Despite being a very sickly youth in his native Dublin, Stoker had become a sportsman; at over six feet in height and well-built, he was an imposing sight. He had already published two books before he came to Scotland, but had a long-standing interest in Gothic literature through his friendship with fellow Irishman, Sheridan Le Fanu, famous for his own female vampire Carmilla. Cruden Bay, it turned out, was exactly what Stoker was looking for. He telegraphed Florence and Noel to join him immediately, and thus the legendary association began.
The Kilmarnock Arms Hotel, then owned by James Cruickshank, still has the visitors’ book containing the Stokers’ signatures, which helped trace their visits during the period 1892-1910. Stoker latterly stayed at two different cottages in the village, Crooked Lum Cottage, owned by Isy Cay, and Hilton Cottage, which belonged to the hotel. It was at Hilton Stoker had a view from the garden of the imposing Slains Castle, seat of the Hays of Erroll. Stoker would sit in there every day and write at a small table with the castle in sight. It is no surprise that he was influenced by it.
The evidence for this influence appears early in Dracula when Jonathan Harker meets the Count for the first time and is escorted into an octagonal room. Slains has an identical room which still exists today and served as a reception hall with doors leading out to the rest of the property. Local resident Mike Shepherd, while researching Stoker’s love affair with Cruden Bay, was sent a photograph from the present-day Hay family, showing the “octagonal hall” in 1900. The written description in Dracula fitted perfectly. Thus it is very likely Stoker, who mixed with the cream of London society in his work, had been invited to visit Slains by the Earl of Erroll, and had seen the room and used it as the template for Dracula’s entrance hall.

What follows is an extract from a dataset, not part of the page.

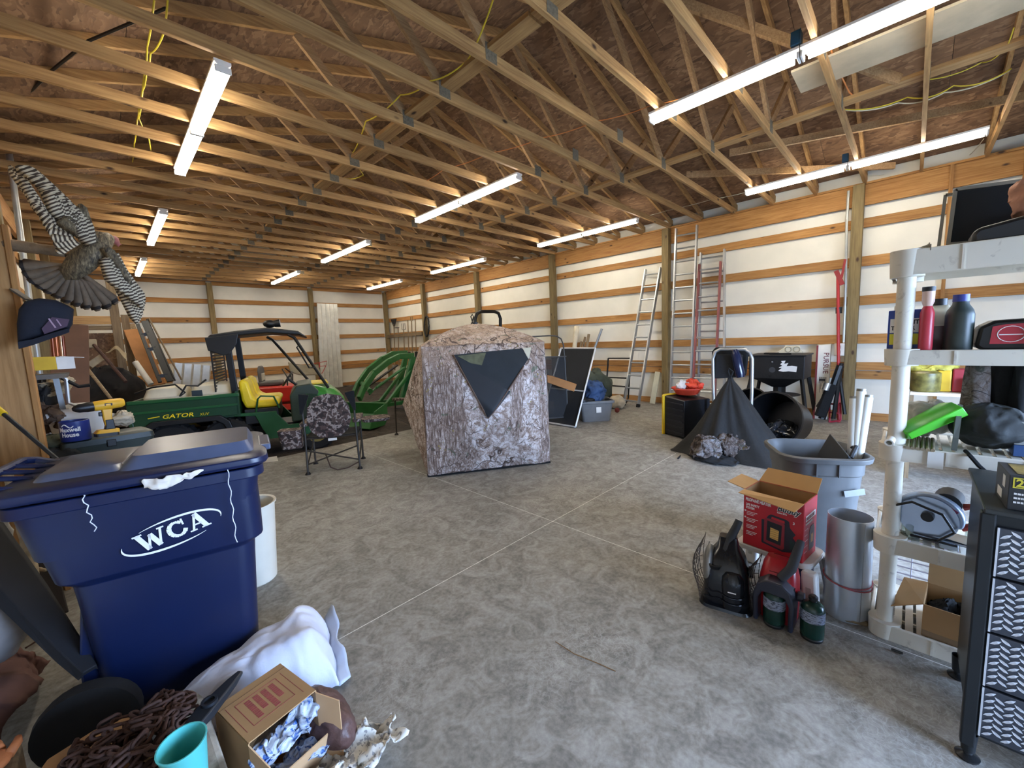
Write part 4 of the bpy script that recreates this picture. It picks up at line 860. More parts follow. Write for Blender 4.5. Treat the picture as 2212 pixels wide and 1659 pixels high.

Stoker was heavily influenced by the folklore of the area in the first book he wrote while in Cruden Bay. This was The Watter’s Mou, a smuggling tale set in Port Erroll, using actual personalities as models for his characters, such as the local coastguard, whom Stoker befriended. By the time Stoker wrote Dracula, he was well-versed in tales of supernatural happenings and the local Scots dialect. Mike Shepherd discovered that Stoker referenced his fisher neighbours by putting a Doric phrase into the mouth of a Whitby fisherman in Dracula, namely “Dinna fash,” i.e. don’t worry. This is not a Yorkshire phrase, and used almost exclusively in Aberdeenshire, thus Stoker clearly wanted to demonstrate the book’s origins. Bram Stoker loved Port Erroll, and found the fisherfolk “authentic”, according to his great-grandnephew, Dacre Stoker, a Canadian sports coach. Dacre suggested that the London elite with whom his ancestor mixed were somewhat superficial, but the Scots had no pretentions, which Bram loved.
Taking part in local events such as fundraising fêtes, horticultural shows etc, the Stoker family were generously accepted by the communities of Port Erroll and Peterhead. Even after Bram died, Florence contributed a recipe for “Dracula Salad” to a cookbook published by the local Women’s Rural Institute.
Thus, Slains Castle, the fisherfolk, the folklore and the landscape served to inspire Bram Stoker to create his vampire nobleman, and to write nine other books, some also with Gothic overtones such as The Lair of the White Worm and The Mystery of the Sea. Dracula has inspired filmmakers, writers and actors to this very day; in 2019, local theatre and circus skills group Modo, based in Peterhead, created a performance piece entitled Doricula, using a script written in Scots by author Robert Stephen (already known for his Scots edition of Aesop’s Fables), performed at Slains. To hear “Dracula” speak in Scots was a confirmation of the area’s influence on the character and the book’s landscape.
Slains Castle, though now a ruin, is exactly what the visitor would expect, a crumbling Gothic ruin above treacherous cliffs, battered with sea spray. The Kilmarnock Arms still operates to this day; anyone can come and experience Stoker’s Cruden Bay for themselves.